◆ **Task objective**
Starting with the first line of the listing, quote each line exactly until and including the one with "print('ground', len(verts), round(time.time()", leaving pictures out.

------------------------------------------------------------

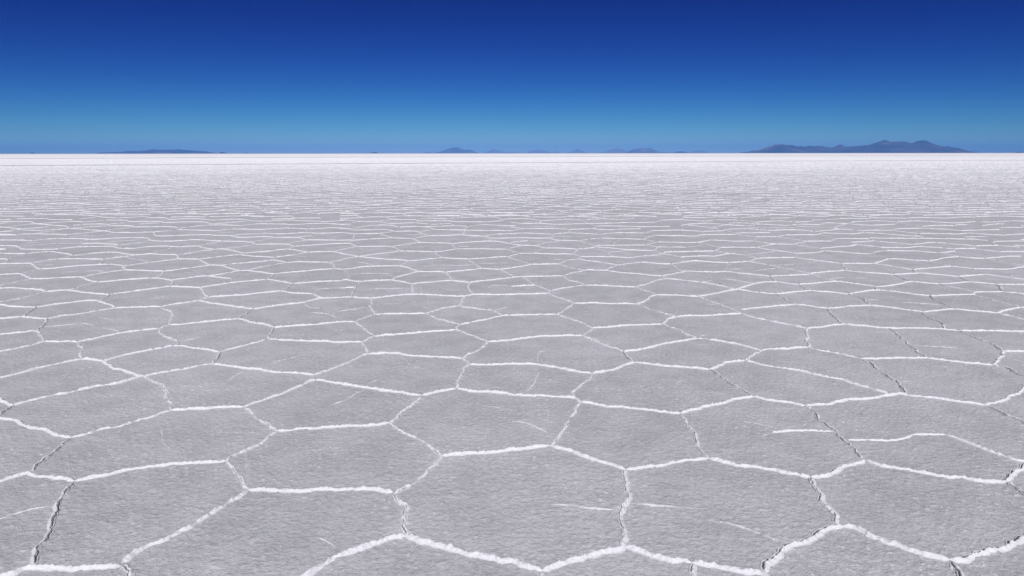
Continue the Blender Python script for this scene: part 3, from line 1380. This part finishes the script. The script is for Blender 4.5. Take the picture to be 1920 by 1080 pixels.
tag(o, 'flat grey-white salt crust of the desert plain reaching the horizon', 'salt flat', 'structure')
print('ground', len(verts), round(time.time() - T0, 1))


# ---------------------------------------------------------------------------
# two faint vehicle tracks far out: low raised bands of dirty pressed salt
def track(pts, half, height, label):
    p = np.array(pts, float)
    xs = np.linspace(p[0, 0], p[-1, 0], 120)
    ys = np.interp(xs, p[:, 0], p[:, 1])
    gx, gy = on_ground(xs, ys)
    tx = np.gradient(gx); ty = np.gradient(gy); l = np.hypot(tx, ty); nx, ny = -ty / l, tx / l
    u = np.array([-1, -0.72, -0.4, 0, 0.4, 0.72, 1]); hz = np.array([-0.02, 1, 0.75, 0.9, 0.75, 1, -0.02])
    x = gx[:, None] + nx[:, None] * u * half; y = gy[:, None] + ny[:, None] * u * half
    z = hz * height * (0.7 + 0.6 * vnoise(x / 3, y / 3, 5))
    z[:, 0] = z[:, -1] = -0.02
    V = np.stack([x, y, z], -1)
    o = mesh_object('vehicle_track', V.reshape(-1, 3), grid_quads(1, 120, 7, 0), M_TRACK)
    tag(o, label, 'track', 'structure')


track([(-60, 298.3), (160, 297.2), (640, 295.1), (960, 294.3), (1500, 292.2), (1980, 291.1)], 2.2, 0.13,
      'thin grey track line closest to the horizon, crossing the far white salt')
track([(-60, 311.2), (160, 310), (900, 305.8), (1500, 302.1), (1840, 300.8), (1980, 300.3)], 1.6, 0.05,
      'fainter grey track line across the salt, the nearer of the two')


# ---------------------------------------------------------------------------
# mountains and islets, each a solid relief at its own distance
def mountain(name, label, cat, D, depth, prof, origin, scale, horizon, seed, mat=M_ROCK, rough=0.35):
    p = np.array(prof, float)
    px = origin[0] + p[:, 0] / scale
    hy = 287.1 - (px - 960) * math.tan(ROLL)                  # horizon row here
    py = hy - (horizon - p[:, 1]) / scale
    d = direction(px, py); t = D / d[:, 1]
    gx = d[:, 0] * t; gz = np.maximum(EYE + d[:, 2] * t, 0)
    step = D * 0.00035
    n = int(min(900, max(24, (gx[-1] - gx[0]) / step)))
    x = np.linspace(gx[0], gx[-1], n); hz = np.interp(x, gx, gz)
    hz = hz * smooth(0, 0.004, (x - x[0]) / (x[-1] - x[0])) * smooth(0, 0.004, (x[-1] - x) / (x[-1] - x[0]))
    hz = hz * (1 + 0.10 * (fbm(x / (hz.max() * 0.9), x * 0, seed + 4, 4) - 0.5))
    m = 41
    v = np.linspace(-1, 1, m)
    Xg, Vg = np.meshgrid(x, v, indexing='ij')
    H = hz[:, None] * np.ones((1, m))
    env = (1 - np.abs(Vg)) ** 1.1
    sc_ = max(hz.max(), 1) * 1.6
    rid = 1 - np.abs(2 * fbm(Xg / sc_, Vg * depth / sc_, seed, 4) - 1)
    away = smooth(0, 0.45, np.abs(Vg))
    Zg = H * env * (1 - rough * away * (1 - rid) * 1.8) 
    Zg = np.maximum(Zg, 0) * (1 - (np.abs(Vg) > 0.999)) - 0.004 * hz.max() * (np.abs(Vg) > 0.999) - 0.5
    Yg = D + Vg * depth * 0.5 * (0.12 + 0.88 * (hz / hz.max())[:, None] ** 0.7) * (0.85 + 0.3 * fbm(Xg / (sc_ * 3), Xg * 0, seed + 9, 2))
    V = np.stack([Xg, Yg, Zg], -1)
    i = (np.arange(n - 1) * m)[:, None] + np.arange(m - 1)[None]
    i = i.ravel(); q = np.stack([i, i + m, i + m + 1, i + 1], -1)
    o = mesh_object(name, V.reshape(-1, 3), q, mat)
    tag(o, label, cat, 'structure')
    return o


A, SA, HA = (160, 250), 6.0, 227
B, SB, HB = (640, 250), 6.0, 221
C3, SC, HC = (940, 250), 4.571, 166.5
mountain('mountain', 'long low blue mountain ridge on the left horizon', 'mountain', 22500, 1500,
         [(130, 224), (150, 219), (300, 213), (400, 208), (440, 204), (460, 198), (500, 200), (560, 198), (600, 202), (630, 193), (660, 196), (700, 191), (740, 180), (780, 178), (830, 184), (880, 184), (960, 187), (1030, 180), (1100, 186), (1200, 194), (1300, 198), (1350, 202), (1400, 212), (1470, 222), (1490, 226)], A, SA, HA, 3)
mountain('islet', 'dark flat islet just right of the long left mountain ridge', 'islet', 13000, 90,
         [(1500, 226), (1515, 214), (1530, 210), (1550, 211), (1570, 215), (1590, 226)], A, SA, HA, 5)
mountain('islet', 'barely visible dark speck of an islet, second right of the long left ridge', 'islet', 14000, 50,
         [(1800, 226), (1810, 218), (1822, 219), (1835, 226)], A, SA, HA, 6)
mountain('islet', 'small dark islet nearest the left edge of the horizon', 'islet', 12000, 60,
         [(-622, 227), (-612, 219), (-600, 213), (-590, 215), (-575, 221), (-565, 227)], A, SA, HA, 7)
mountain('islet', 'dark humped islet left of the pale cone-shaped mountain', 'islet', 13000, 80,
         [(290, 220), (310, 216), (340, 217), (355, 209), (382, 205), (400, 211), (415, 220)], B, SB, HB, 8)
mountain('mountain', 'pale low hill at the left foot of the cone-shaped mountain', 'mountain', 36200, 1200,
         [(880, 220), (920, 213), (975, 203), (1010, 208), (1050, 220)], B, SB, HB, 9, mat=M_PALE)
mountain('mountain', 'pale blue cone-shaped mountain with one sharp summit left of centre', 'mountain', 30000, 1500,
         [(1040, 220), (1060, 214), (1100, 205), (1150, 190), (1200, 170), (1250, 155), (1280, 151), (1297, 147), (1320, 153), (1360, 175), (1400, 187), (1440, 180), (1480, 194), (1550, 220)], B, SB, HB, 10, mat=M_MID)
mountain('mountain', 'pale rounded hill first right of the cone-shaped mountain', 'mountain', 36200, 1400,
         [(1590, 220), (1650, 200), (1690, 184), (1730, 178), (1780, 190), (1820, 205), (1860, 211), (1900, 204), (1925, 206), (1980, 211), (2080, 220)], B, SB, HB, 11, mat=M_PALE)
mountain('mountain', 'very pale flat-topped hill near the centre of the horizon', 'mountain', 36200, 1400,
         [(215, 165), (250, 147), (300, 141), (340, 139), (380, 147), (430, 160), (450, 158), (480, 149), (500, 160), (510, 165)], C3, SC, HC, 12, mat=M_PALE)
mountain('mountain', 'small pale pointed hill just right of the flat-topped pale hill', 'mountain', 36200, 1200,
         [(565, 165), (610, 150), (635, 138), (657, 129), (690, 146), (740, 165)], C3, SC, HC, 13, mat=M_PALE)
mountain('mountain', 'pale pinkish mountain tucked behind the left of the bluer twin-topped one', 'mountain', 36200, 1400,
         [(820, 165), (870, 158), (920, 140), (960, 130), (1005, 123), (1030, 130), (1085, 158), (1120, 165)], C3, SC, HC, 14, mat=M_PALE)
mountain('mountain', 'blue twin-topped mountain right of the picture centre', 'mountain', 29500, 1300,
         [(1060, 165), (1080, 158), (1120, 138), (1160, 128), (1200, 123), (1230, 129), (1265, 119), (1300, 133), (1340, 150), (1380, 160), (1440, 162), (1460, 165)], C3, SC, HC, 15, mat=M_MID)
mountain('mountain', 'low dark-blue sliver of hill just right of the twin-topped mountain', 'mountain', 29000, 900,
         [(1465, 165), (1510, 154), (1550, 152), (1590, 160), (1610, 165)], C3, SC, HC, 16)
mountain('mountain', 'faint pale hill last before the gap left of the big range', 'mountain', 36200, 1000,
         [(1600, 165), (1660, 149), (1700, 140), (1740, 150), (1780, 165)], C3, SC, HC, 17, mat=M_PALE)
R4 = [(110, 277), (160, 271), (250, 262), (280, 250), (400, 235), (450, 220), (520, 195), (580, 180), (620, 162), (650, 152), (680, 155), (740, 155), (800, 168), (860, 165), (920, 175), (970, 190), (1015, 178), (1060, 190), (1100, 182), (1140, 170), (1180, 182), (1240, 176), (1320, 182), (1400, 200), (1450, 203), (1500, 190), (1550, 165), (1580, 152), (1620, 170), (1650, 188), (1720, 185)]
R5 = [(0, 174), (60, 172), (110, 170), (170, 162), (230, 155), (290, 135), (350, 115), (400, 100), (445, 86), (480, 100), (520, 118), (560, 108), (620, 114), (700, 110), (740, 125), (820, 135), (870, 110), (920, 96), (980, 95), (1030, 105), (1080, 128), (1140, 150), (1220, 172), (1280, 180), (1310, 174), (1350, 188), (1420, 195), (1480, 205), (1530, 225), (1590, 250), (1650, 262), (1670, 266)]
RNG = [(1370 + a / 7.68, (278 - b) / 7.68) for a, b in R4] + [(1600 + a / 7.385, (266 - b) / 7.385) for a, b in R5]
mountain('mountain', 'large dark blue mountain range with several summits on the right horizon', 'mountain', 19000, 2600,
         [(a, -b) for a, b in RNG], (0, 0), 1.0, 0.0, 18, rough=0.42)
mountain('mountain', 'very faint small hill behind the right end of the big range', 'mountain', 36200, 1000,
         [(1560, 264), (1610, 240), (1660, 226), (1710, 232), (1745, 248), (1790, 264)], (1600, 250), 7.385, 266, 19, mat=M_PALE)
mountain('islet', 'tiny dark islet close to the right edge of the horizon', 'islet', 12000, 40,
         [(1903, 0), (1906, -1.0), (1911, -1.9), (1915, -1.2), (1918, 0)], (0, 0), 1.0, 0.0, 20)


# ---------------------------------------------------------------------------
# a few dark stones lying on the crust
def stone(px, py, size, label, seed):
    import bmesh
    gx, gy = on_ground(np.array(px), np.array(py))
    bm = bmesh.new(); bmesh.ops.create_icosphere(bm, subdivisions=3, radius=1.0)
    r_ = np.random.default_rng(seed); ph = r_.random(3) * 40
    for v in bm.verts:
        x, y, z = v.co
        k = 0.72 + 0.5 * float(fbm(np.array([x * 1.3 + ph[0]]), np.array([y * 1.3 + z * 1.7 + ph[1]]), seed, 3)[0])
        v.co = (x * k * size, y * k * size * 0.7, z * k * size * 0.42)
    me = bpy.data.meshes.new('stone'); bm.to_mesh(me); bm.free()
    me.materials.append(M_STONE)
    o = bpy.data.objects.new('stone', me); o.location = (float(gx), float(gy), size * 0.16)
    o.rotation_euler[2] = r_.random() * 3
    col.objects.link(o)
    tag(o, label, 'stone')


stone(1147.5, 457, 0.017, 'dark pebble on the grey crust, farthest of the pebbles', 1)
stone(1150.5, 492.5, 0.014, 'second-farthest dark pebble, lying just below the farthest one', 2)
stone(1205, 507, 0.011, 'third dark pebble from the horizon, in the open middle of a plate', 3)
stone(1350, 532, 0.013, 'dark pebble farthest right in the middle distance, by a ridge line', 4)
stone(1615.5, 777, 0.008, 'tiny dark pebble nearest the camera on a right-hand plate', 5)

# ---------------------------------------------------------------------------
# air: one closed box of thin haze round everything
HT = 385.0
hv = [(x, y, z) for x in (-38000, 38000) for y in (-2000, 38000) for z in (-1.0, HT)]
hq = [(0, 1, 3, 2), (4, 6, 7, 5), (0, 4, 5, 1), (2, 3, 7, 6), (0, 2, 6, 4), (1, 5, 7, 3)]
mh = bpy.data.materials.new('haze_mat'); mh.use_nodes = True
nt_ = mh.node_tree; nt_.nodes.clear()
pv = nt_.nodes.new('ShaderNodeVolumePrincipled'); om = nt_.nodes.new('ShaderNodeOutputMaterial')
pv.inputs['Color'].default_value = HAZE_COLOR
pv.inputs['Density'].default_value = HAZE_DENSITY; pv.inputs['Anisotropy'].default_value = HAZE_G
nt_.links.new(pv.outputs[0], om.inputs['Volume'])
o = mesh_object('haze', hv, hq, mh, shade=False)
tag(o, 'thin blue haze of the far distance over the salt plain', 'haze', 'stuff')

# ---------------------------------------------------------------------------
# light
sun = bpy.data.lights.new('sun', 'SUN'); sun.energy = SUN_ENERGY; sun.angle = math.radians(0.53)
sun.color = (1.0, 0.965, 0.93)
so = bpy.data.objects.new('sun', sun); col.objects.link(so)
so.rotation_euler = (math.radians(90 - SUN_ELEV), 0, math.radians(SUN_AZ))
w = bpy.data.worlds.new('World'); scene.world = w; w.use_nodes = True
nt_ = w.node_tree; nt_.nodes.clear()
sky = nt_.nodes.new('ShaderNodeTexSky'); sky.sky_type = 'NISHITA'; sky.sun_disc = False
sky.sun_elevation = math.radians(SUN_ELEV); sky.sun_rotation = math.radians(180 - SUN_AZ)
sky.altitude = 3600; sky.air_density = SKY_AIR; sky.dust_density = SKY_DUST; sky.ozone_density = SKY_OZONE
# response of the polarised, deep-blue exposure: one power law per channel
bg = nt_.nodes.new('ShaderNodeBackground'); bg.inputs['Strength'].default_value = SKY_STRENGTH
wo = nt_.nodes.new('ShaderNodeOutputWorld')
sep = nt_.nodes.new('ShaderNodeSeparateColor'); com = nt_.nodes.new('ShaderNodeCombineColor')
nt_.links.new(sky.outputs[0], sep.inputs[0])
for i_ in range(3):
    k_, g_, c_ = SKY_CURVE[i_]
    m0 = nt_.nodes.new('ShaderNodeMath'); m0.operation = 'MULTIPLY'; m0.inputs[1].default_value = 0.1
    m1 = nt_.nodes.new('ShaderNodeMath'); m1.operation = 'POWER'; m1.inputs[1].default_value = g_
    m2 = nt_.nodes.new('ShaderNodeMath'); m2.operation = 'MULTIPLY'; m2.inputs[1].default_value = k_ / SKY_STRENGTH
    m3 = nt_.nodes.new('ShaderNodeMath'); m3.operation = 'MULTIPLY_ADD'; m3.inputs[1].default_value = c_; m3.inputs[2].default_value = 1.0
    m4 = nt_.nodes.new('ShaderNodeMath'); m4.operation = 'DIVIDE'
    nt_.links.new(sep.outputs[i_], m0.inputs[0]); nt_.links.new(m0.outputs[0], m1.inputs[0])
    nt_.links.new(m1.outputs[0], m2.inputs[0]); nt_.links.new(m1.outputs[0], m3.inputs[0])
    nt_.links.new(m2.outputs[0], m4.inputs[0]); nt_.links.new(m3.outputs[0], m4.inputs[1])
    nt_.links.new(m4.outputs[0], com.inputs[i_])
nt_.links.new(com.outputs[0], bg.inputs[0]); nt_.links.new(bg.outputs[0], wo.inputs[0])

# camera
cam = bpy.data.cameras.new('camera'); cam.sensor_width = 36; cam.lens = FPX / 1920 * 36
cam.clip_start = 0.05; cam.clip_end = 120000
co = bpy.data.objects.new('camera', cam); col.objects.link(co)
M = Matrix.Identity(4)
for a_, vec in enumerate((RIGHT, UP, -FWD)):
    for b_ in range(3): M[b_][a_] = float(vec[b_])
M.translation = (0, 0, EYE)
co.matrix_world = M
scene.camera = co

scene.view_settings.view_transform = 'Standard'; scene.view_settings.look = 'None'
scene.view_settings.exposure = EXPOSURE; scene.view_settings.gamma = 1.0
scene.cycles.max_bounces = 6; scene.cycles.volume_bounces = VBOUNCE
scene.cycles.use_denoising = USE_DENOISE
print('built', round(time.time() - T0, 1))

------------------------------------------------------------

◆ **Written response**
Continue the Blender Python script for this scene: part 3, from line 1380. This part finishes the script. The script is for Blender 4.5. Take the picture to be 1920 by 1080 pixels.
tag(o, 'flat grey-white salt crust of the desert plain reaching the horizon', 'salt flat', 'structure')
print('ground', len(verts), round(time.time() - T0, 1))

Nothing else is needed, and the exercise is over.